GENTILES. Arabic Ummī (امى, from umm, “a mother”); pl. ummīyūn, lit. “Ignorant as new-born babes.” Hebrew גּוֹיִם. According to al-Baiẓāwī, all the people of the earth who do not possess a divine Book. In the Qurʾān, the term is specially applied to the idolators of Arabia.
[Sūrah lxii. 2]: “He (God) it is who sent unto the Gentiles a Prophet, amongst them to recite to them His signs and to purify them, and to teach them the Book, the wisdom, although they were before in obvious error.”
GEORGE, St. [[JIRJIS], [AL-KHIZR].]
AL-G͟HĀBAH (الـغـابة). “The desert.” A name given to the open plain near al-Madīnah.
G͟HABN (غبن). Fraud or deceit in sales.
G͟HADDĀR (غدار). A species of demon said to be found on the borders of al-Yaman. [[GENII].]

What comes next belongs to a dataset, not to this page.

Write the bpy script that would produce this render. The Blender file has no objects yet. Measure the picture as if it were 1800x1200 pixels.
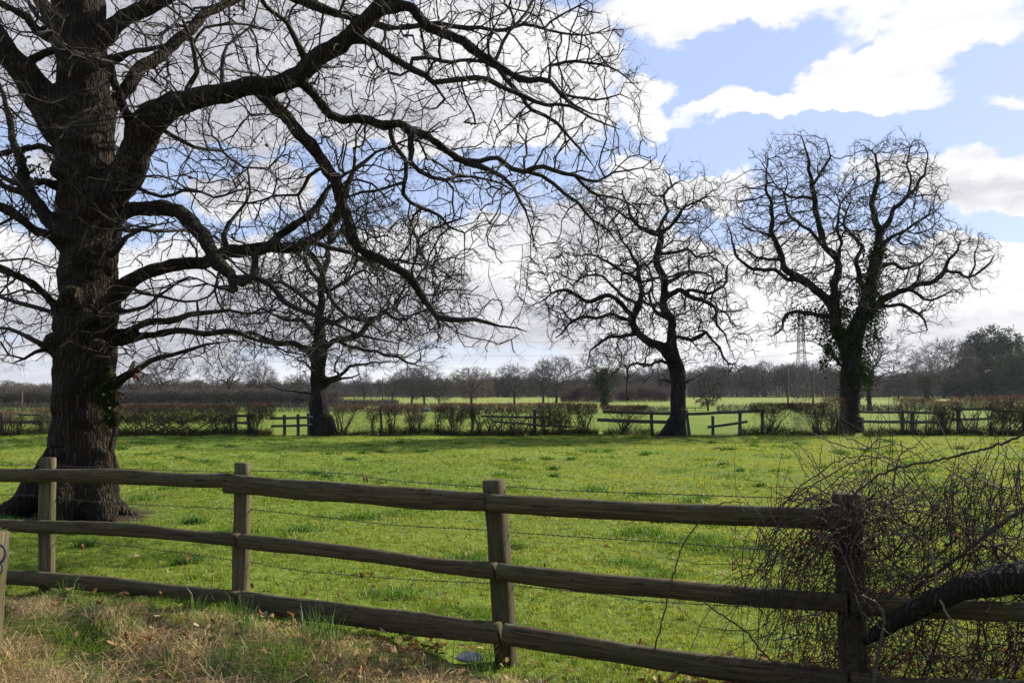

G͟HADĪR (غدير). A festival of the Shīʿahs on the 18th of the month of Ẕū ʾl-Ḥijjah, when three images of dough filled with honey are made to represent Abū Bakr, ʿUmar, and ʿUs̤mān, which are stuck with knives, and the honey is sipped as typical of the blood of the usurping K͟halīfahs. The festival is named from G͟hadīr, “a pool,” and the festival commemorates, it is said, Muḥammad having declared ʿAlī his successor at G͟hadīr K͟hūm, a watering place midway between Makkah and al-Madīnah.
G͟HAIB (غيب). Lit. “Secret.” The terms G͟haibu ʾl-Huwīyah, “Secret essence,” and al-G͟haibu ʾl-Mut̤laq, “the absolute unknowable,” are used by Ṣūfī mystics to express the nature of God. (ʿAbdu ʾr-Razzāq’s Dict. of Ṣūfī Terms.)
G͟HAIRAH (غيرة). “Jealousy.” Muḥammad is related to have said, “There is a kind of jealousy (g͟hairah) which God likes, and there is a kind of jealousy which he abominates. The jealousy which God likes is when a man has suspicion that his wife or slave girl comes and sits by a stranger; the jealousy which God abominates is when, without cause, a man harbours in his heart a bad opinion of his wife.” (Mishkāt, book xiii. c. xv. pt. 2.)
G͟HAIR-I-MAHDĪ (غير مهدى). Lit. “Without Mahdī.” A small sect who believe that the Imām Mahdī will not reappear. They say that one Saiyid Muḥammad of Jeypore was the real Mahdī, the twelfth Imām, and that he has now gone never more to return. They venerate him as highly as they do the Prophet, and consider all other Muslims to be unbelievers. On the night called Lailatu ʾl-Qadr, in the month of Ramaẓān, they meet and repeat two rakʿah prayers. After that act of devotion is over, they say: “God is Almighty, Muḥammad is our Prophet, the Qurʾān and Mahdī are just and true. Imām Mahdī is come and gone. Whosoever disbelieves this is an infidel.” They are a very fanatical sect. (See Qānūn-i-Islām.)